Eclectic outpourings as books pass through

2007/1/3

A few days in Cornwall...

@ 06:52 AM (20 months, 12 days ago)

...over the New Year, provided the perfect opportunity to do some real reading, not least because the weather celebrated the holidays with a chilling wind and driving rain, making what are usually tempting cliffside walks seem more like a cruel and unusual punishment. I finished Jonathan Frantzen's The Corrections (this month's selection for the BBC bookclub), and then tucked into Property by Valerie Martin, which one the Orange Prize for Fiction in 2003. I often find award-winning books a disappointment and find myself struggling both to understand the judges' decision and to enjoy the book, but Property deserves to be made an exception.

It's a slim novel which relates the story of Manon Gaudet, the wife of a harsh and humourless slave-owning planter in the American South. Set in the 19th century, it is a vivid portrayal of the effects of slavery on slave owners and the ways in which an evil institution victimises slave-owners as well slaves, although in very different ways.

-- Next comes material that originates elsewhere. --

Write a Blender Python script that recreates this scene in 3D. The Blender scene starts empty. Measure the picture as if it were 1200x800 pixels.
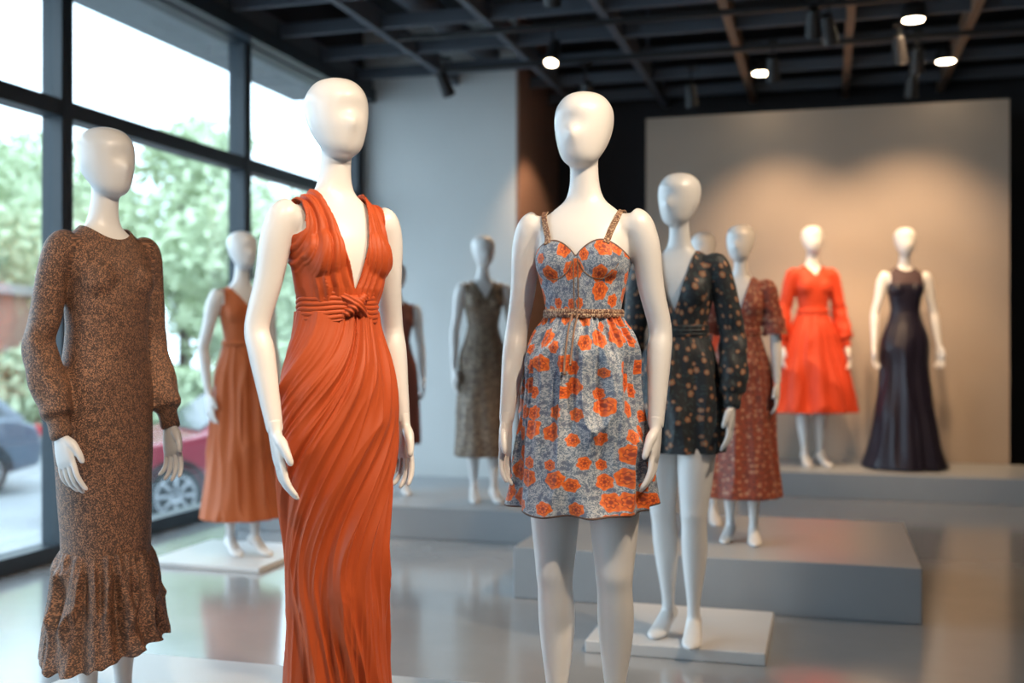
import bpy, math, random
import numpy as np
from mathutils import Vector, Matrix, noise, Quaternion
PI=math.pi
YAW=math.radians(15.9); CS,SN=math.cos(YAW),math.sin(YAW)
def RC(u,d): return (CS*u-SN*d, SN*u+CS*d)
scene=bpy.context.scene
COL=scene.collection
# ------------------------------------------------------------------ materials
class NT:
    def __init__(s,name):
        s.m=bpy.data.materials.new(name); s.m.use_nodes=True
        s.t=s.m.node_tree; s.n=s.t.nodes; s.l=s.t.links
        s.b=s.n['Principled BSDF']; s.out=s.n['Material Output']
    def node(s,typ,ins=None,**kw):
        n=s.n.new(typ)
        for k,v in kw.items(): setattr(n,k,v)
        if ins:
            for k,v in ins.items(): s.set(n,k,v)
        return n
    def set(s,n,k,v):
        sock=n.inputs[k]
        if isinstance(v,bpy.types.NodeSocket): s.l.new(v,sock)
        else: sock.default_value=v
    def math(s,op,a,b=0.0,c=None,clamp=False):
        n=s.n.new('ShaderNodeMath'); n.operation=op; n.use_clamp=clamp
        s.set(n,0,a); s.set(n,1,b)
        if c is not None: s.set(n,2,c)
        return n.outputs[0]
    def mix(s,f,a,b):
        n=s.n.new('ShaderNodeMix'); n.data_type='RGBA'
        s.set(n,0,f); s.set(n,6,a); s.set(n,7,b)
        return n.outputs[2]
    def less(s,a,b,w=0.02):
        n=s.n.new('ShaderNodeMapRange'); n.interpolation_type='SMOOTHSTEP'
        s.set(n,0,s.math('SUBTRACT',b,a)); s.set(n,1,-w); s.set(n,2,w); s.set(n,3,0.0); s.set(n,4,1.0)
        return n.outputs[0]
    def bump(s,h,strength=0.3,dist=0.01):
        n=s.node('ShaderNodeBump',{'Strength':strength,'Distance':dist,'Height':h})
        s.l.new(n.outputs[0],s.b.inputs['Normal'])
def c4(c): return (c[0],c[1],c[2],1.0)
def simple(name,col,rough=0.5,metal=0.0,var=0.06,scale=6.0,bump=0.0,bscale=60,sheen=0,coat=0):
    k=NT(name)
    tc=k.node('ShaderNodeTexCoord').outputs['Object']
    nz=k.node('ShaderNodeTexNoise',{'Vector':tc,'Scale':scale,'Detail':4.0}).outputs['Fac']
    a=tuple(max(0,x*(1-var)) for x in col); b=tuple(min(1,x*(1+var)) for x in col)
    k.set(k.b,'Base Color',k.mix(nz,c4(a),c4(b)))
    k.b.inputs['Roughness'].default_value=rough; k.b.inputs['Metallic'].default_value=metal
    k.b.inputs['Sheen Weight'].default_value=sheen; k.b.inputs['Coat Weight'].default_value=coat
    if bump>0:
        n2=k.node('ShaderNodeTexNoise',{'Vector':tc,'Scale':float(bscale),'Detail':3.0}).outputs['Fac']
        k.bump(n2,bump,0.005)
    return k.m
def emis(name,col,st):
    k=NT(name); k.b.inputs['Base Color'].default_value=c4(col)
    k.b.inputs['Emission Color'].default_value=c4(col); k.b.inputs['Emission Strength'].default_value=st
    return k.m
def trimmix(k,col,trimcol,w):
    if trimcol is None: return col
    at=k.node('ShaderNodeAttribute',attribute_name='trim').outputs['Fac']
    return k.mix(k.less(at,w,0.0008),col,c4(trimcol))
def satin(name,col,rough=0.42,wr=0.25,trim=None,tw=0.006,sheen=0.3):
    k=NT(name)
    uv=k.node('ShaderNodeUVMap').outputs['UV']
    mp=k.node('ShaderNodeMapping',{'Vector':uv,'Scale':(30,7,1)}).outputs[0]
    nz=k.node('ShaderNodeTexNoise',{'Vector':mp,'Scale':1.0,'Detail':3.0,'Distortion':0.6}).outputs['Fac']
    wv=k.node('ShaderNodeTexNoise',{'Vector':uv,'Scale':900.0,'Detail':1.0}).outputs['Fac']
    a=tuple(x*0.86 for x in col); b=tuple(min(1,x*1.1) for x in col)
    k.set(k.b,'Base Color',trimmix(k,k.mix(nz,c4(a),c4(b)),trim,tw))
    k.b.inputs['Roughness'].default_value=rough
    k.b.inputs['Specular IOR Level'].default_value=.35
    k.b.inputs['Sheen Weight'].default_value=sheen
    k.b.inputs['Sheen Tint'].default_value=c4(tuple(min(1,x*1.3+.1) for x in col))
    h=k.math('ADD',nz,k.math('MULTIPLY',wv,0.12))
    k.bump(h,wr,0.006)
    return k.m
def speckle(name,c1,c2,c3,scale=500,rough=0.5,metal=0.3,bump=0.6,th=0.62):
    k=NT(name)
    uv=k.node('ShaderNodeUVMap').outputs['UV']
    v=k.node('ShaderNodeTexVoronoi',{'Vector':uv,'Scale':float(scale)},voronoi_dimensions='2D')
    sep=k.node('ShaderNodeSeparateColor',{0:v.outputs['Color']})
    big=k.node('ShaderNodeTexNoise',{'Vector':uv,'Scale':scale*0.12,'Detail':3.0}).outputs['Fac']
    r=k.math('ADD',k.math('MULTIPLY',sep.outputs[0],0.75),k.math('MULTIPLY',big,0.4))
    base=k.mix(k.less(r,0.55,0.25),c4(c2),c4(c1))
    hi=k.less(th,k.math('MULTIPLY',sep.outputs[1],k.math('ADD',big,0.4)),0.05)
    k.set(k.b,'Base Color',k.mix(hi,base,c4(c3)))
    k.b.inputs['Roughness'].default_value=rough
    k.set(k.b,'Metallic',k.math('MULTIPLY',hi,metal))
    k.bump(k.math('ADD',r,k.math('MULTIPLY',v.outputs['Distance'],0.8)),bump,0.003)
    return k.m
def floral(name,bg1,bg2,fl,fl2,ctr,scale=14.0,R=0.33,leaf=None,rough=0.6,bgscale=260,trim=None,tw=0.006,petals=5,wr=0.25,pamp=.10,rand=.75,dist=.20):
    k=NT(name)
    uv=k.node('ShaderNodeUVMap').outputs['UV']
    sc=k.node('ShaderNodeVectorMath',{0:uv,1:(scale,scale,scale)},operation='MULTIPLY').outputs[0]
    dn=k.node('ShaderNodeTexNoise',{'Vector':sc,'Scale':2.6,'Detail':3.0})
    dv=k.node('ShaderNodeVectorMath',{0:dn.outputs['Color'],1:(0.5,0.5,0.5)},operation='SUBTRACT').outputs[0]
    dv=k.node('ShaderNodeVectorMath',{0:dv,1:(dist,dist,0)},operation='MULTIPLY').outputs[0]
    sc2=k.node('ShaderNodeVectorMath',{0:sc,1:dv},operation='ADD').outputs[0]
    def layer(vec,offs,rand):
        vv=k.node('ShaderNodeVectorMath',{0:vec,1:offs},operation='ADD').outputs[0]
        v=k.node('ShaderNodeTexVoronoi',{'Vector':vv,'Scale':1.0,'Randomness':rand},voronoi_dimensions='2D')
        df=k.node('ShaderNodeVectorMath',{0:vv,1:v.outputs['Position']},operation='SUBTRACT').outputs[0]
        s=k.node('ShaderNodeSeparateXYZ',{0:df})
        ang=k.math('ARCTAN2',s.outputs[1],s.outputs[0])
        cs=k.node('ShaderNodeSeparateColor',{0:v.outputs['Color']})
        return v.outputs['Distance'],ang,cs.outputs
    d,ang,cc=layer(sc2,(0,0,0),rand)
    b1=k.node('ShaderNodeTexVoronoi',{'Vector':uv,'Scale':float(bgscale)},voronoi_dimensions='2D',feature='DISTANCE_TO_EDGE').outputs['Distance']
    bn=k.node('ShaderNodeTexNoise',{'Vector':uv,'Scale':bgscale*0.45,'Detail':3.0,'Distortion':1.5}).outputs['Fac']
    bgm=k.less(0.50,bn,0.05)
    col=k.mix(bgm,c4(bg1),c4(bg2))
    col=k.mix(k.math('MULTIPLY',k.less(b1,0.06,0.03),0.5),col,c4(tuple(x*0.5 for x in bg1)))
    if leaf is not None:
        sm=k.node('ShaderNodeVectorMath',{0:sc2,1:(1.7,1.7,1)},operation='MULTIPLY').outputs[0]
        d2,a2,cc2=layer(sm,(3.3,1.7,0),0.95)
        rr=k.math('ADD',0.17,k.math('MULTIPLY',0.13,k.math('COSINE',k.math('ADD',k.math('MULTIPLY',a2,2.0),k.math('MULTIPLY',cc2[0],6.28)))))
        col=k.mix(k.less(d2,rr,0.02),col,c4(leaf))
        lw=k.math('ABSOLUTE',k.math('SUBTRACT',d2,k.math('ADD',rr,.07)))
        col=k.mix(k.math('MULTIPLY',k.less(lw,0.025,0.015),.7),col,c4(leaf))
    size=k.math('MULTIPLY',R,k.math('ADD',0.55,k.math('MULTIPLY',cc[1],0.6)))
    ph=k.math('ADD',k.math('MULTIPLY',ang,float(petals)),k.math('MULTIPLY',cc[0],6.28))
    rad=k.math('MULTIPLY',size,k.math('ADD',0.95,k.math('MULTIPLY',pamp,k.math('COSINE',ph))))
    m=k.less(d,rad,0.02)
    rel=k.math('DIVIDE',d,size)
    sw=k.math('ADD',ph,k.math('MULTIPLY',rel,4.0))
    shade=k.math('ADD',k.math('MULTIPLY',rel,0.6),k.math('ADD',.15,k.math('MULTIPLY',0.28,k.math('COSINE',sw))))
    fcol=k.mix(k.less(0.5,shade,0.25),c4(fl2),c4(fl))
    ring=k.less(k.math('ABSOLUTE',k.math('SUBTRACT',rel,k.math('ADD',.50,k.math('MULTIPLY',.08,k.math('COSINE',sw))))),0.05,0.05)
    fcol=k.mix(k.math('MULTIPLY',ring,0.9),fcol,c4(ctr))
    fcol=k.mix(k.less(rel,0.22,0.05),fcol,c4(ctr))
    col=k.mix(m,col,fcol)
    k.set(k.b,'Base Color',trimmix(k,col,trim,tw))
    k.b.inputs['Roughness'].default_value=rough; k.b.inputs['Sheen Weight'].default_value=0.1
    mp=k.node('ShaderNodeMapping',{'Vector':uv,'Scale':(24,8,1)}).outputs[0]
    nz=k.node('ShaderNodeTexNoise',{'Vector':mp,'Scale':1.0,'Detail':4.0,'Distortion':0.8}).outputs['Fac']
    k.bump(k.math('ADD',nz,k.math('MULTIPLY',bn,0.1)),wr,0.008)
    return k.m
# ------------------------------------------------------------------ mesh helpers
def add_obj(name,me,parent=None,mat=None,smooth=True):
    ob=bpy.data.objects.new(name,me); COL.objects.link(ob)
    if parent: ob.parent=parent
    if mat:
        me.materials.append(mat)
    if smooth:
        me.polygons.foreach_set('use_smooth',[True]*len(me.polygons))
    return ob
def mk(name,V,F,mat,parent=None,uv=None,smooth=True,trim=None):
    me=bpy.data.meshes.new(name)
    me.from_pydata([tuple(map(float,v)) for v in V],[],[tuple(map(int,f)) for f in F]); me.update()
    if uv is not None:
        l=me.uv_layers.new(name='UVMap'); l.data.foreach_set('uv',np.asarray(uv,dtype=np.float32).ravel())
    if trim is not None:
        a=me.attributes.new('trim','FLOAT','POINT'); a.data.foreach_set('value',np.asarray(trim,dtype=np.float32))
    return add_obj(name,me,parent,mat,smooth)
def empty(name,loc=(0,0,0),rot=0,scale=1):
    e=bpy.data.objects.new(name,None); COL.objects.link(e); e.location=loc; e.rotation_euler=(0,0,rot)
    e.scale=(scale,)*3; e.empty_display_size=0.2
    return e
def boxes(name,bl,mat,parent=None,bevel=0):
    V=[];F=[]
    for (x0,x1,y0,y1,z0,z1) in bl:
        o=len(V)
        V+=[(x0,y0,z0),(x1,y0,z0),(x1,y1,z0),(x0,y1,z0),(x0,y0,z1),(x1,y0,z1),(x1,y1,z1),(x0,y1,z1)]
        F+=[tuple(o+i for i in f) for f in [(0,3,2,1),(4,5,6,7),(0,1,5,4),(1,2,6,5),(2,3,7,6),(3,0,4,7)]]
    ob=mk(name,V,F,mat,parent,smooth=False)
    if bevel:
        b=ob.modifiers.new('bevel','BEVEL'); b.width=bevel; b.segments=2; b.limit_method='ANGLE'
    return ob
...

Evocative and disturbing, this single-sitting read lingers in the mind long after you've closed the book.

Next up was a few hours delving into the delights of the latest Good Fiction Guide to tempt me into parting with my money.  Actually, this one, edited by Jane Rogers, stands out from its rivals for its introductory essays which cover specific genres and regional writing.  They are written with enthusiasm and a passion rarely found in such volumes, engendering a genuine, if momentary, desire to 'read everything'. I resisted - but even so, my wishlist grew at an expodential rate for a few hours.

Diving into John Keay's The Honourable Company: A History of the London East India Company, was a sheer delight. Keay, who always writes engagingly, exploits a mass of primary and secondary evidence to present a history of the Company in a manner which reads more like an adventure story at times, although he is not slow to debunk conventional wisdom, especially relating to the foundation of the British Raj, whenever he can.

I started reading Kipling's Kim too, but didn't get much further than the somewhat dry introduction.  I got distracted by Embers by Sandor Marai

All in all, a great new year so far.